Traffic without sales is one of the most frustrating e-commerce problems because it looks like progress until the revenue line refuses to move.
The answer isn't automatically more traffic. If the store is already attracting visitors, the highest-value improvement may be conversion rate optimisation: finding the places where intent, confidence or usability is breaking down.
Check whether the traffic is commercially relevant
Not every visitor is a potential customer. A store may increase sessions through broad SEO topics, social traffic or low-intent ads without attracting people who are ready, able or motivated to buy.
Start by reviewing where traffic lands, which pages generate engaged sessions, which sources convert and whether visitors are reaching product and category pages. If the traffic mostly sits in blog content or broad informational pages, the issue may be intent rather than site design.
Good CRO starts with the question: are the right people reaching the right pages at the right moment?
Review product page confidence
Product pages carry a lot of responsibility. They need to answer practical questions, reduce doubt and make the buying decision feel safe.
Review product titles, imagery, descriptions, sizing, specifications, delivery information, returns, reviews, stock messages, payment options and comparison points. Weak product pages often force customers to leave the site to find reassurance elsewhere.
If customers need to work too hard to understand the product or trust the purchase, conversion will suffer even when traffic quality is strong.
Look for friction between basket and checkout
Checkout friction is expensive because the customer has already shown intent. Hidden delivery costs, limited payment options, confusing forms, slow loading, poor mobile layouts and weak error messages can all turn a likely sale into an abandoned basket.
Review the journey on mobile first. Many small points of friction become larger on a smaller screen, especially where typing, scrolling or price uncertainty is involved.
The best fixes are often plain: clearer delivery messaging, visible trust signals, better payment choice, cleaner forms and fewer surprises.

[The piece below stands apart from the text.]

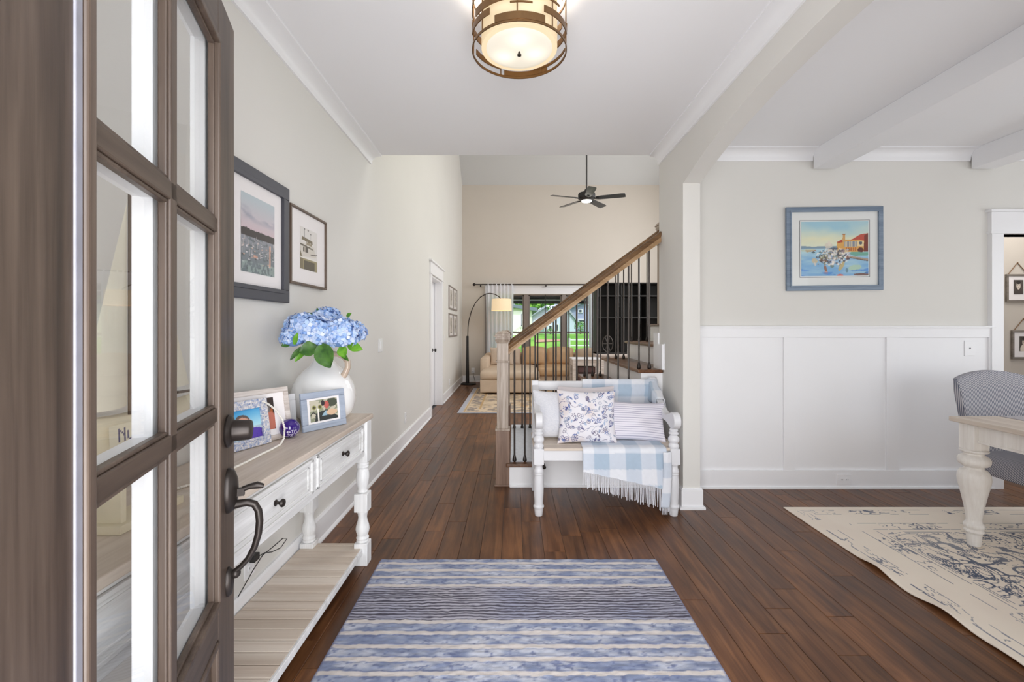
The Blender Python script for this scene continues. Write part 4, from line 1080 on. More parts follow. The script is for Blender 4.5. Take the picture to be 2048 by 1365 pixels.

Prioritise tests by commercial impact
A conversion checklist can become endless. The store could improve images, copy, forms, reviews, navigation, email capture, bundles, urgency, returns, search, merchandising and post-purchase flows.
Prioritise the fixes closest to revenue and easiest to validate. A product page problem on a high-traffic category may matter more than a cosmetic issue across the whole site. A checkout problem affecting every channel may deserve attention before a new landing page test.
The aim isn't to optimise everything at once. It's to remove the most expensive points of hesitation first.